Editorial: Don’t mess with … Nevada
Friday, Aug. 13, 2004 | 5:12 a.m.
WEEKEND EDITION
August 14 - 15, 2004
On Thursday President Bush campaigned in Las Vegas for two hours, close on the heels of a nearly two-day stay here earlier in the week by Democratic presidential nominee John Kerry. Bush had a tough act to follow, because Kerry reaffirmed his previous commitment to stopping a nuclear waste dump from being built in Nevada if he is elected president. Bush also was on the defensive because Kerry reminded Las Vegans that in 2002 he voted against the Bush plan to bury 77,000 tons of high-level nuclear waste at Nevada's Yucca Mountain, a plan that Congress ultimately approved.
Bush obviously had a lot to address on Yucca Mountain, the most critical issue confronting our state. "This is a vital question, and we need to keep facts, not politics, at the center of the debate," Bush said. One of the most important facts is that Bush, during the 2000 presidential campaign, issued a statement saying he would use sound science, not politics, to decide whether to build a nuclear waste dump at Yucca Mountain. But even though there were nearly 300 unanswered scientific questions about the project, Bush still went ahead with his plan to bury man's deadliest waste in this state. It's clear that he broke his word to Nevadans and that he is the one playing politics with Yucca Mountain.
But the president, in an effort to deflect attention away from the reality that in 2000 he misled the residents of this state, tried to paint Kerry as the untrustworthy one on this issue. That's right, the same John Kerry who voted against Bush's nuclear waste burial plan apparently is the candidate we should be worried about. Bush said that Kerry hadn't always voted against the Yucca Mountain project. But, as Nevada's Democratic Sen. Harry Reid has pointed out, Kerry always has been there for Nevadans when we needed him.
On important votes involving Yucca Mountain, Kerry has sided with Nevadans. Besides his key 2002 vote against Bush's Yucca Mountain plan, in 2000 Kerry voted to sustain President Clinton's veto of legislation that would have made it easier to send nuclear waste to Nevada. Kerry has explained that as time has passed he learned more about the dangers of the Yucca Mountain project, which has made him a steadfast opponent.
It also was interesting on Thursday how Bush portrayed himself as listening to the concerns about the project raised by the state's top Republicans -- Gov. Kenny Guinn, Sen. John Ensign and Attorney General Brian Sandoval. "They made themselves very clear," Bush said. "And I said, well, I appreciate your opinion, but I will -- I'll tell you what I'll do. I will allow this process to be appealed to the courts and to the Nuclear Regulatory Commission, and I will stand by the decision of the courts and the Nuclear Regulatory Commission."

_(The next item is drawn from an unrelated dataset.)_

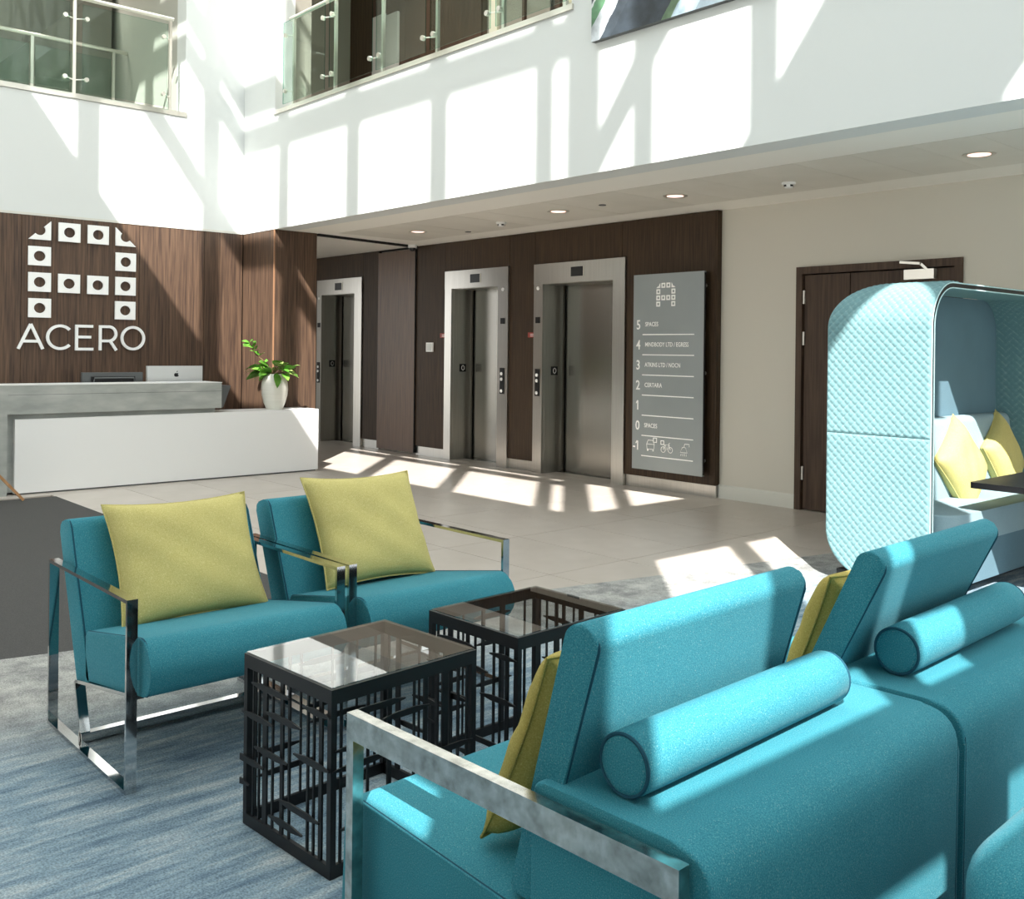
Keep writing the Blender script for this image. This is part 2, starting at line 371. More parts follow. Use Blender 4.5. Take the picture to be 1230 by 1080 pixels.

Bush "will allow" an appeal through the courts? Does he think he is king, not president? And it's not as if he could tell the Nuclear Regulatory Commission not to review the project, either. The law already says that the commission will decide the dump's fate when it reviews the Energy Department's application.
It's also troubling that the Republican governor and the GOP members of the congressional delegation are, as they put it, willing to "agree to disagree" with the president over Yucca Mountain. As if Yucca Mountain is just like any other issue. It also is disingenuous for these Republicans to suggest that Kerry, if elected, couldn't be counted on regarding Yucca Mountain. They know better, which is why it's so pathetic to see them making excuses for Bush.
What is becoming more apparent as the campaign gets closer to Election Day is that Kerry understands and shares the concerns of Nevadans regarding Yucca Mountain. The opposite is true of Bush, whose arrogance on this issue could cost him this state's votes in November. And, if the election is as close as the 2000 election, it could cost him the White House also.